OK. If I were using grub, I could run dpkg -i on a new kernel without
worry. With lilo, there would be the danger of rendering the machine
unbootable. (I've managed this several times with "user friendly"
installation programs, particularly SuSE's.)

> Or you point to a menu kernel and press "e", and you can edit the
> commands associated with that menu entry, including specifying a
> different kernel altogether. This is handy because you can use an
> existing menu entry as a template, so you get the options and other
> details right.

Ah! So I could have played around with those accursed kernel parameters
much more easily with grub than with lilo. Hey, you've persuaded me!
Just as soon as I've got Sarge moderately well running, I'll get into

> Grub does have it's own small mysteries, though. Disks and partitions
> have names like (hd0) and (hd0,0) respectively. Grub uses Bios, and
> depends on the order in which the BIOS sees the disks (if at all).
> There is no distinction between scsi and ide, everything is (hd<n>),
> where <n> is a number starting with zero for hda. Partitions are
> numbered from zero too, so hda5 is (hd0,4).

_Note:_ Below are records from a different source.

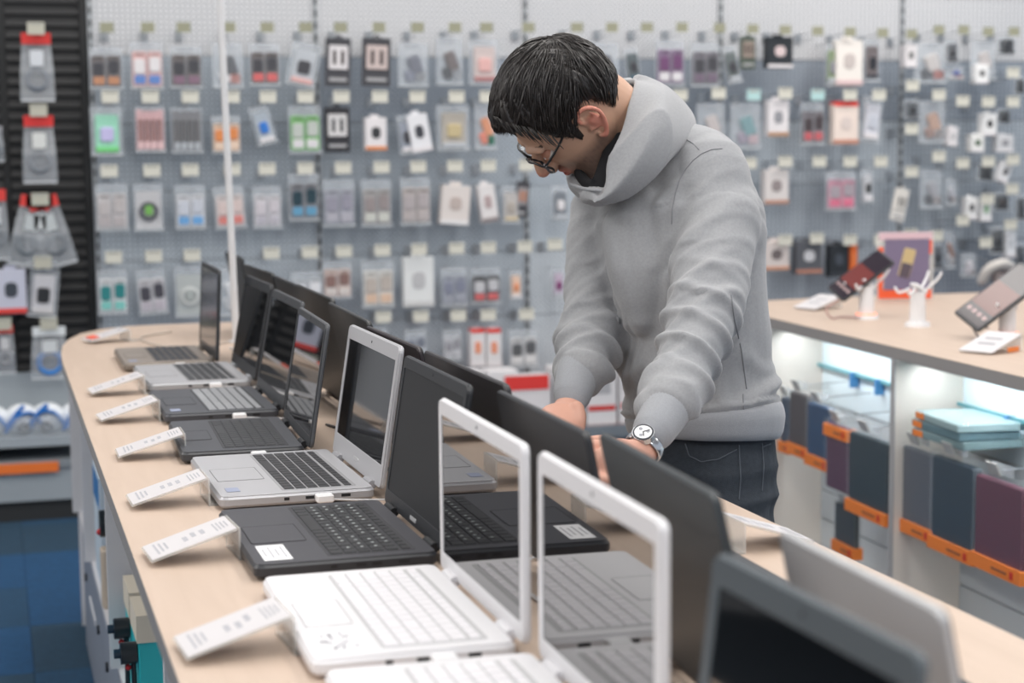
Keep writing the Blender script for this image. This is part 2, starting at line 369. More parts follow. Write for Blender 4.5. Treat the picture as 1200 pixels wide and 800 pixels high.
        MB().box((0, -.009, -H*.36), (W*.7, .003, H*.07)).build('printed_band', col((170, 170, 172)), t)
        MB().tube([(-W*.12, -.004, H*.5), (0, -.004, H*.56), (W*.12, -.004, H*.5)], .004, n=6).build('hang_loop', a, t)
    elif style == 'box':
        D = .05
        MB().slab(W, H, D, .003, .002, M=[[1, 0, 0], [0, 0, 1], [0, 1, 0]], c=(0, -.03, 0)).build('carton', a, t)
        MB().slab(W*.42, H*.34, .004, min(W, H)*.16, .001, M=[[1, 0, 0], [0, 0, 1], [0, 1, 0]], c=(0, -.0325, H*.04)).build('printed_picture', b, t)
        MB().box((0, -.0312, -H*.43), (W, .003, H*.11)).build('printed_band', d, t)
        MB().box((0, .0, H*.54), (W*.4, .002, H*.1)).build('hang_tab', a, t)
    elif style == 'bag':
        wt_, wb_, zt_, zb_ = W*.42, W*.52, H*.40, -H*.52
        g_ = [(-wt_, -.006, zt_), (wt_, -.006, zt_), (wt_, .0, zt_), (-wt_, .0, zt_), (-wb_*.96, -.030, -H*.1), (wb_*.96, -.030, -H*.1), (wb_*.96, .004, -H*.1), (-wb_*.96, .004, -H*.1), (-wb_, -.012, zb_), (wb_, -.012, zb_), (wb_, -.004, zb_), (-wb_, -.004, zb_)]
        MB().add(g_, [(3, 2, 1, 0), (8, 9, 10, 11)]+[(4*r_+i, 4*r_+(i+1) % 4, 4*r_+4+(i+1) % 4, 4*r_+4+i) for r_ in (0, 1) for i in range(4)]).build('clear_bag', mat('bag_film', (205, 210, 216), .15, alpha=.34), t)
        rr = W*.3
        MB().tube([(rr*math.cos(q), -.012, -H*.2+rr*1.0*math.sin(q)) for q in np.linspace(0, 2*math.pi, 12, endpoint=False)], .011, n=6, sub=2, closed=True).build('coiled_cable', b, t, True)
        MB().box((0, -.03, H*.42), (W*.88, .006, H*.17)).build('header_card', a, t)
        MB().box((0, -.034, H*.12), (W*.40, .003, H*.24)).build('printed_label', d, t)
        MB().box((0, -.012, -H*.52), (W*1.0, .012, H*.03)).build('bottom_seam', mat('fold_white', (214, 218, 222), .4, alpha=.75), t)
    return t
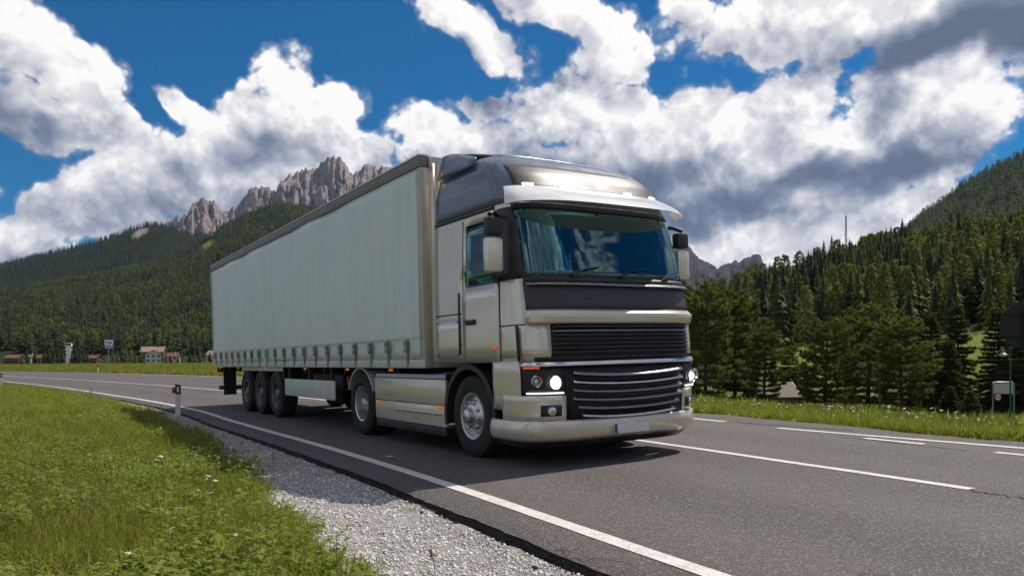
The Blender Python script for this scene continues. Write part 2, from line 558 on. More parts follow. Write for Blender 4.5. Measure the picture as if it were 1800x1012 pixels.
def scatter(name, pts, rotz, scl, coll, kind='stuff', tilt=None):
    """one object: instances of a collection's meshes on a cloud of points"""
    pts = np.asarray(pts, np.float32)
    me = bpy.data.meshes.new(name)
    me.vertices.add(len(pts)); me.vertices.foreach_set('co', pts.ravel())
    rot = np.zeros((len(pts), 3), np.float32); rot[:, 2] = rotz
    if tilt is not None: rot[:, :2] = tilt
    attr(me, 'rot', rot, 'FLOAT_VECTOR')
    scl = np.asarray(scl, np.float32)
    attr(me, 'scl', scl if scl.ndim == 2 else np.repeat(scl[:, None], 3, 1), 'FLOAT_VECTOR')
    o = np_obj(name, me, kind)
    ng = bpy.data.node_groups.new(name + '_scatter', 'GeometryNodeTree')
    ng.interface.new_socket('Geometry', in_out='INPUT', socket_type='NodeSocketGeometry')
    ng.interface.new_socket('Geometry', in_out='OUTPUT', socket_type='NodeSocketGeometry')
    N = NT(ng)
    i = N.n('NodeGroupInput'); out = N.n('NodeGroupOutput')
    ci = N.n('GeometryNodeCollectionInfo'); ci.inputs['Collection'].default_value = coll
    ci.inputs['Separate Children'].default_value = True; ci.inputs['Reset Children'].default_value = True
    mp = N.n('GeometryNodeMeshToPoints')
    N.put(mp.inputs['Mesh'], i.outputs[0])
    ip = N.n('GeometryNodeInstanceOnPoints')
    N.put(ip.inputs['Points'], mp.outputs[0]); N.put(ip.inputs['Instance'], ci.outputs[0])
    ip.inputs['Pick Instance'].default_value = True
    rv = N.n('FunctionNodeRandomValue', data_type='INT')
    rv.inputs[4].default_value = 0; rv.inputs[5].default_value = len(coll.objects) - 1
    N.put(ip.inputs['Instance Index'], rv.outputs[2])
    a = N.n('GeometryNodeInputNamedAttribute', data_type='FLOAT_VECTOR'); a.inputs[0].default_value = 'rot'
    e2r = N.n('FunctionNodeEulerToRotation'); N.put(e2r.inputs[0], a.outputs[0])
    N.put(ip.inputs['Rotation'], e2r.outputs[0])
    a2 = N.n('GeometryNodeInputNamedAttribute', data_type='FLOAT_VECTOR'); a2.inputs[0].default_value = 'scl'
    N.put(ip.inputs['Scale'], a2.outputs[0])
    N.put(out.inputs[0], ip.outputs[0])
    md = o.modifiers.new('scatter', 'NODES'); md.node_group = ng
    return o

# ================================================================== THE SETTING: road, ground, mountains
SLOPE = 0.03                       # the road leans: its far side is higher
_cp = np.array([(32, -52), (15.5, -21), (7.0, -6.4), (3.42, 0.0), (1.077, 4.245), (-0.871, 7.78), (-2.79, 11.0), (-5.6, 15.45), (-8.73, 20.5), (-14.6, 28.4),
                (-28.0, 45.0), (-50, 69.5), (-80, 99), (-130, 143), (-220, 214), (-400, 340), (-700, 520)], float)


def catmull(P, per=40):
    out = []
    P = np.vstack([2 * P[0] - P[1], P, 2 * P[-1] - P[-2]])
    for i in range(1, len(P) - 2):
        p0, p1, p2, p3 = P[i - 1:i + 3]
        for t in np.linspace(0, 1, per, endpoint=False):
            out.append(0.5 * (2 * p1 + (p2 - p0) * t + (2 * p0 - 5 * p1 + 4 * p2 - p3) * t * t + (3 * p1 - p0 - 3 * p2 + p3) * t ** 3))
    out.append(P[-2])
    return np.array(out)


EDGE = catmull(_cp)                # centre of the near edge line
for _ in range(6):
    EDGE[1:-1] = (EDGE[:-2] + 2 * EDGE[1:-1] + EDGE[2:]) / 4
_seg = np.diff(EDGE, axis=0)
ES = np.concatenate([[0], np.cumsum(np.hypot(*_seg.T))])
ET = np.gradient(EDGE, ES, axis=0); ET /= np.linalg.norm(ET, axis=1)[:, None]
EN = np.stack([ET[:, 1], -ET[:, 0]], 1)          # to the far side of the road


def road_sn(x, y):
    """position along the near edge line and signed distance across the road"""
    x = np.atleast_1d(np.asarray(x, float)).ravel(); y = np.atleast_1d(np.asarray(y, float)).ravel()
    s = np.empty(len(x)); n = np.empty(len(x))
    for a in range(0, len(x), 20000):
        dx = x[a:a + 20000, None] - EDGE[None, :, 0]; dy = y[a:a + 20000, None] - EDGE[None, :, 1]
        k = np.argmin(dx * dx + dy * dy, 1); r = np.arange(len(k))
        ddx, ddy = dx[r, k], dy[r, k]
        s[a:a + 20000] = ES[k] + ddx * ET[k, 0] + ddy * ET[k, 1]
        n[a:a + 20000] = ddx * EN[k, 0] + ddy * EN[k, 1]
    return s, n


def road_xy(s, n):
    ex = np.interp(s, ES, EDGE[:, 0]); ey = np.interp(s, ES, EDGE[:, 1])
    nx = np.interp(s, ES, EN[:, 0]); ny = np.interp(s, ES, EN[:, 1])
    return ex + n * nx, ey + n * ny


S_CAM = float(road_sn(3.42, 0.0)[0][0])           # along-road position level with the camera
_WS = np.array([-100, 0, 4, 9, 16, 22, 40, 60, 100, 200, 2000]) + S_CAM
_WW = np.array([6.7, 6.8, 6.9, 7.1, 7.9, 9.3, 12.0, 12.3, 12.0, 9.0, 8.0])
def road_w(s): return np.interp(s, _WS, _WW)
# where the gravel ends and the grass begins, on the near side
_GP = np.array([(3.2, -3), (0.45, 2.2), (-1.15, 4.65), (-1.60, 5.65), (-2.25, 6.95), (-3.08, 8.85), (-5.25, 13.0), (-6.45, 15.2), (-8.15, 18.1), (-13.3, 25.5), (-20, 34.5), (-28.8, 44.6), (-52, 69), (-130, 141.5)], float)
_gs, _gn = road_sn(_GP[:, 0], _GP[:, 1])
def gravel_n(s): return np.interp(s, _gs, np.minimum(_gn, -0.5))


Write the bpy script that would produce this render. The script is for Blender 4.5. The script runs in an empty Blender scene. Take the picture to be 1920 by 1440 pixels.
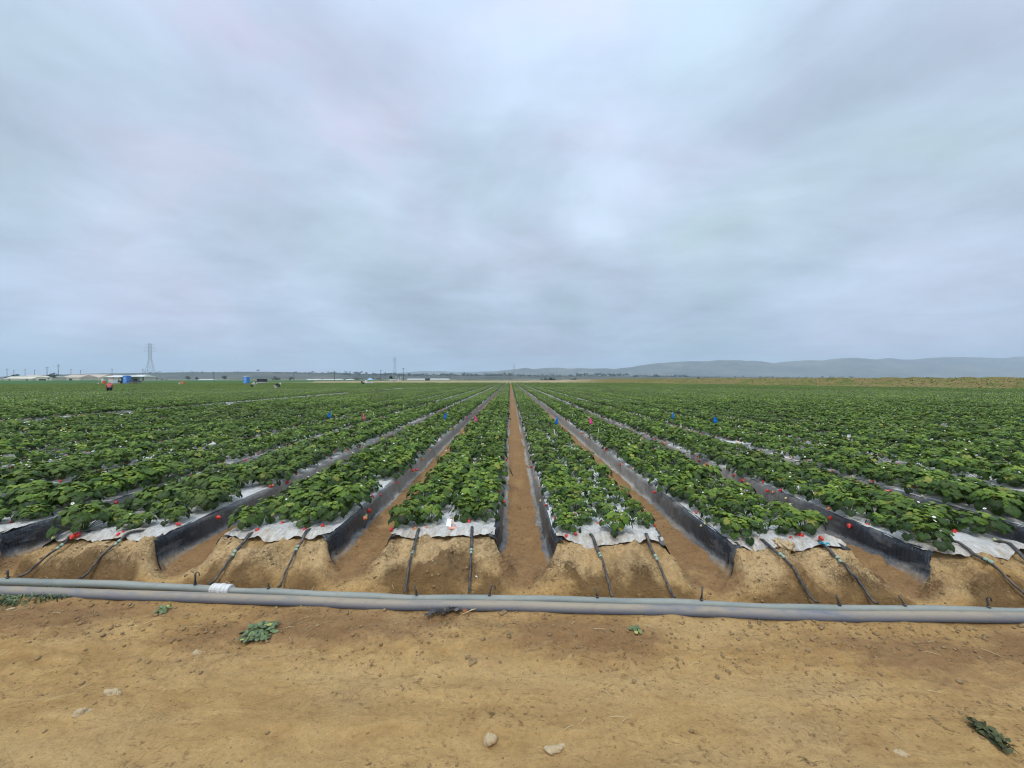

My sole hard disk is /dev/hdg. (This is because the two IDE controllers
"on" the motherboard are the old-fashioned slower type, and the UIDE
controllers are bolted on to the motherboard as a sort of after-thought).
How then would I talk to the drive? As (hd3)? Or would it still be

> If you are unsure about what partition contains what, you can do

> > find /etc/fstab

> and grub will search all partitions, and tell you the grub name of
> all partitions that contain the specified path.

> You can then do, e.g.

> > cat (hd1,7)/etc/fstab

> If you can't remember the exact name of the kernel file(s), but know it
> is in the root directory of a partition that is mounted on /boot,
> you can do

> > root (hd0,5) # sets a default partition for subsequent commands
> > kernel /vmlinu<TAB

> and you will get filename completion just like in Bash. For some reason
> there is no "ls *linuz*", sorry.

> -Enrique

Alan Mackenzie (Munich, Germany)
Email: aacm@muuc.dee; to decode, wherever there is a repeated letter
(like "aa"), remove half of them (leaving, say, "a").